-- Exercise goal --
In the material below, the lines containing the word "picture" are required; copy each of them.

──────── Dataset extract ────────

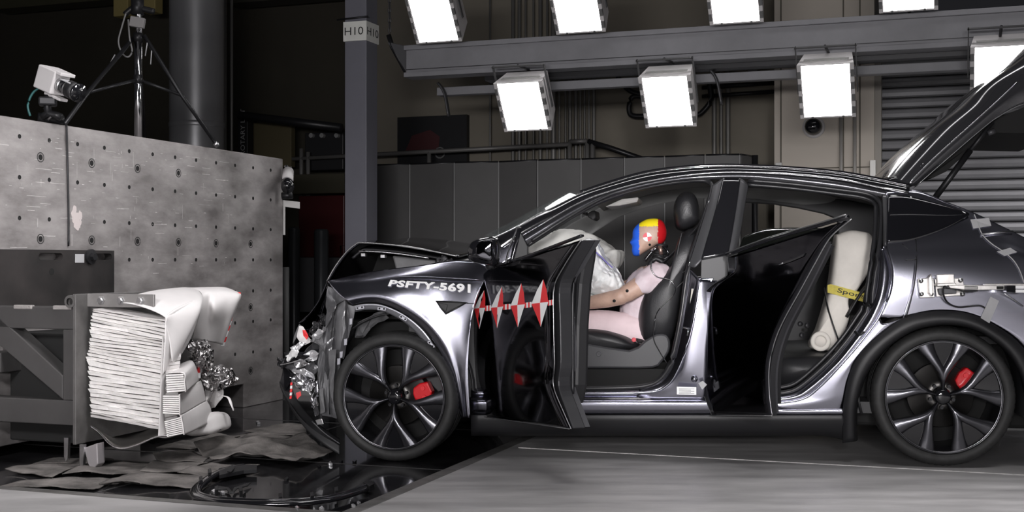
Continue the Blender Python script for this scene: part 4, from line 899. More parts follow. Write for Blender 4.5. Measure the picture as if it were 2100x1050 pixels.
patch('arch_cladding', [ks(ao, -.004), ks(am, -.026), ks(ai, -.020), ks([(a[0]+(1936-a[0])*.03, a[1]+(815-a[1])*.03) for a in ai], .06)], blackp, car, 4, 4, .008, label='black rear wheel arch cladding')
# rear end (mostly outside the picture)
UE = CAR.at(2300, 700, .1)[0]
patch('rear_bumper', [[(UE-.36, .01, .95), (UE-.25, .03, .97), (UE-.1, .25, .99), (UE, .95, 1.0), (UE-.1, CW-.25, .99), (UE-.4, CW-.02, .97)], [(UE-.36, -.005, .62), (UE-.25, .0, .65), (UE-.03, .22, .68), (UE+.06, .95, .7), (UE-.03, CW-.22, .68), (UE-.4, CW, .65)], [(UE-.36, .03, .28), (UE-.25, .04, .25), (UE-.08, .25, .24), (UE-.02, .95, .24), (UE-.08, CW-.25, .24), (UE-.4, CW-.03, .28)]], paint, car, 6, 5, .01)
box('load_floor', (RWU-.35, UE-.12, .25, CW-.25, .62, .66), blackp, car, CAR)
# ---- underbody and cabin floor
box('underbody', (-.42, UE-.1, .30, CW-.30, .17, .30), holem, car, CAR, .02)
box('cabin_floor', (.5, RWU-.3, .11, CW-.12, .26, .32), trimd, car, CAR)
V, f = prismg([(.25, .3), (.5, .3), (.62, .6), (.62, .95), (.95, 1.0), (.9, .98), (.45, 1.03), (.05, .96), (.05, .5)], .14, CW-.14); new('dashboard', V, f, trimd, car, False, CAR, .02)
box('far_fender', (-.45, .35, CW-.1, CW-.01, .62, .9), paint, car, CAR, .05)
# ---- bonnet, engine bay, crushed nose
def hoodrow(v): return [K(a, b, v) for a, b in ((671, 578), (690, 545), (712, 517), (730, 502), (742, 499), (800, 503), (850, 510), (900, 519), (938, 527))]
hr = [Vector(p) for p in hoodrow(.16)]; rows = []
for v_, dw in ((.16, 0), (.5, .018), (.95, .03), (1.4, .05), (1.74, .045)):
    rows.append([Vector((p.x+.05*(v_-.16)*(i < 3), v_, p.z+dw*(i > 1)-(.10*(v_-.16) if i < 2 else 0))) for i, p in enumerate(hr)])
patch('bonnet', rows, gloss, car, 4, 5, .012, label='buckled dark bonnet folded upwards')
patch('bonnet_inner', [[p+Vector((.02, .03 if i == 0 else 0, -.035)) for p in r[2:]] for i, r in enumerate(rows)], blackp, car, 4, 5, .012)
tube('bonnet_edge', [p+Vector((0, -.008, .003)) for p in hr], .004, M('edge_glint', (.35, .35, .35), .25, .8), car, CAR, 6, 4)
tube('bonnet_lip', [K(a, b, .14) for a, b in ((736, 515), (790, 518), (840, 524), (880, 530))], .004, chrome, car, CAR, 6, 3)
for a, b in ((744, 522), (784, 525)): prism('bonnet_hinge', [(a-4, b-3), (a+5, b-3), (a+5, b+4), (a-4, b+4)], .2, .24, silver, car, CAR, .002)
prism('strut_tower', [(804, 524), (893, 533), (893, 545), (812, 555)], .35, .5, M('tower_grey', (.17, .17, .175), .55, .3, var=.15, vscale=9), car, CAR, .01, label='grey strut tower in the engine bay')
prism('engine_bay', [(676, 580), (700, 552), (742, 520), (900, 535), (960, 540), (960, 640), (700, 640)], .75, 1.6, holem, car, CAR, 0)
shard('bonnet_scrap', [(858, 520), (905, 514), (922, 515), (940, 524), (930, 532), (890, 527)], .5, M('scrap_grey', (.25, .25, .26), .35, .6), car, .01, 5, 8, .004)
for i, (a, b) in enumerate(((900, 534), (912, 532), (922, 535), (908, 538))): foilball('cowl_debris', [(K(a, b, .2), .016)], .012, 20+i, car, CAR, dgrey, 40)
patch('bonnet_front_drop', [[K(a, b, .10+.0*i) for a, b in ((671, 578), (655, 615), (638, 640), (626, 652), (613, 663))], [K(a, b, .30) for a, b in ((672, 590), (664, 625), (655, 655), (645, 672), (632, 685))], [K(a, b, .12) for a, b in ((680, 592), (678, 630), (668, 660), (655, 680), (640, 694))]], gloss, car, 5, 4, .006)
nose = M('nose_grey', (.075, .075, .08), .38, .3, .3, var=.2, vscale=12)
lens_ = M('broken_lamp_lens', (.72, .72, .74), .12, .6, .3, var=.2, vscale=30)
S = lambda n, p, v, m_, amp, sc_, sd, th=.004, dv=.05, lab=None, cuts=3: shard(n, p, v, m_, car, amp, sc_, sd, th, CAR, cuts, lab, dv)
S('bumper_corner', [(682, 622), (706, 615), (724, 640), (722, 672), (712, 704), (700, 738), (694, 780), (690, 832), (690, 858), (662, 852), (654, 800), (652, 742), (655, 700), (672, 672)], .07, nose, .009, 6, 2, .005, .025, 'torn grey bumper corner panel')
S('bumper_edge_strip', [(714, 624), (730, 630), (722, 668), (712, 700), (706, 735), (697, 732), (702, 700), (711, 668)], .02, dgrey, .006, 8, 5, .006, .01)
for a, b in ((720, 660), (709, 702), (700, 728), (695, 742)): prism('edge_tab', [(a-4, b-7), (a+3, b-8), (a+2, b+6), (a-4, b+7)], .005, .02, flm, car, CAR, .003)
S('nose_skin', [(672, 588), (690, 596), (712, 612), (690, 625), (678, 650), (668, 672), (667, 630)], .06, nose, .012, 9, 12, .004, .02)
S('nose_skin', [(658, 676), (676, 690), (660, 740), (652, 770), (640, 742), (612, 732), (636, 706)], .12, nose, .02, 9, 3, .004, .05)
S('nose_skin', [(640, 700), (660, 680), (672, 660), (688, 640), (682, 690), (664, 720)], .10, dgrey2, .03, 12, 31, .004, .05)
S('torn_sheet', [(582, 748), (606, 728), (656, 714), (654, 738), (640, 742), (612, 744)], .10, blackg, .012, 9, 4, .004, .05)
S('torn_sheet', [(582, 752), (612, 742), (650, 750), (650, 775), (636, 772), (606, 765)], .14, nose, .016, 9, 6, .004, .05)
S('torn_sheet', [(600, 762), (622, 758), (645, 768), (648, 776), (628, 772)], .05, lens_, .012, 14, 7, .003, .02)
S('torn_sheet', [(575, 784), (580, 750), (604, 770), (594, 778), (600, 810), (585, 800)], .25, blackg, .006, 8, 9, .005, .08)
S('lamp_housing_shard', [(597, 772), (610, 770), (640, 774), (646, 792), (640, 815), (630, 806), (612, 795), (600, 782)], .03, foil, .02, 22, 11, .003, .04, 'crumpled bright headlamp shell')
S('lamp_housing_shard', [(636, 776), (650, 782), (652, 830), (644, 842), (638, 815), (644, 795)], .05, foil, .02, 20, 13, .003, .03)
S('lamp_housing_shard', [(640, 812), (650, 826), (656, 850), (648, 855), (636, 832)], .06, nose, .016, 20, 14, .003, .03)
S('lamp_lens_shard', [(586, 732), (600, 720), (608, 712), (612, 724), (598, 738), (588, 740)], .06, white, .012, 20, 15, .003, .03)
S('lamp_lens_shard', [(596, 714), (612, 704), (625, 706), (612, 720), (600, 722)], .06, lens_, .016, 18, 16, .003, .03)
S('white_tape_patch', [(613, 668), (620, 668), (634, 690), (640, 700), (626, 706), (616, 702), (610, 690)], .08, sheetm, .008, 10, 17, .002, .02)
S('red_tape_patch', [(620, 676), (626, 676), (632, 690), (628, 696), (622, 688)], .05, redt, .004, 10, 18, .002, .01)
for i in range(5): prism('tape_stripe', [(596-i*.4, 784+i*7), (600-i*.4, 784+i*7), (599-i*.4, 790+i*7), (595-i*.4, 790+i*7)], .02, .03, redt if i % 2 == 0 else white, car, CAR, 0)
S('red_tape_patch', [(607, 806), (616, 802), (618, 810), (609, 818)], .04, redt, .004, 10, 19, .002, .01)
S('bumper_side_skin', [(613, 664), (618, 668), (606, 695), (600, 705), (602, 690)], .09, dgrey2, .004, 8, 21, .003, .01)
S('nose_scrap', [(668, 700), (684, 690), (680, 730), (672, 780), (664, 760)], .03, nose, .012, 10, 51, .004, .02)
S('nose_scrap', [(676, 720), (690, 716), (686, 770), (682, 830), (676, 800)], .01, dgrey2, .008, 8, 52, .004, .01)
S('nose_scrap', [(618, 728), (640, 718), (656, 724), (650, 738), (628, 740)], .05, lens_, .014, 16, 53, .003, .02)
S('nose_scrap', [(624, 748), (646, 744), (656, 758), (648, 768), (630, 760)], .06, nose, .012, 14, 54, .003, .02)
S('nose_scrap', [(640, 690), (652, 676), (664, 678), (656, 694), (644, 702)], .04, lens_, .012, 20, 55, .003, .02)
S('nose_scrap', [(604, 742), (618, 736), (634, 744), (622, 752), (606, 752)], .05, foil, .012, 20, 56, .003, .02)
S('nose_scrap', [(656, 800), (664, 796), (666, 846), (658, 850)], .03, dgrey2, .006, 9, 57, .004, .01)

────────

-- Complete answer --
Continue the Blender Python script for this scene: part 4, from line 899. More parts follow. Write for Blender 4.5. Measure the picture as if it were 2100x1050 pixels.
# rear end (mostly outside the picture)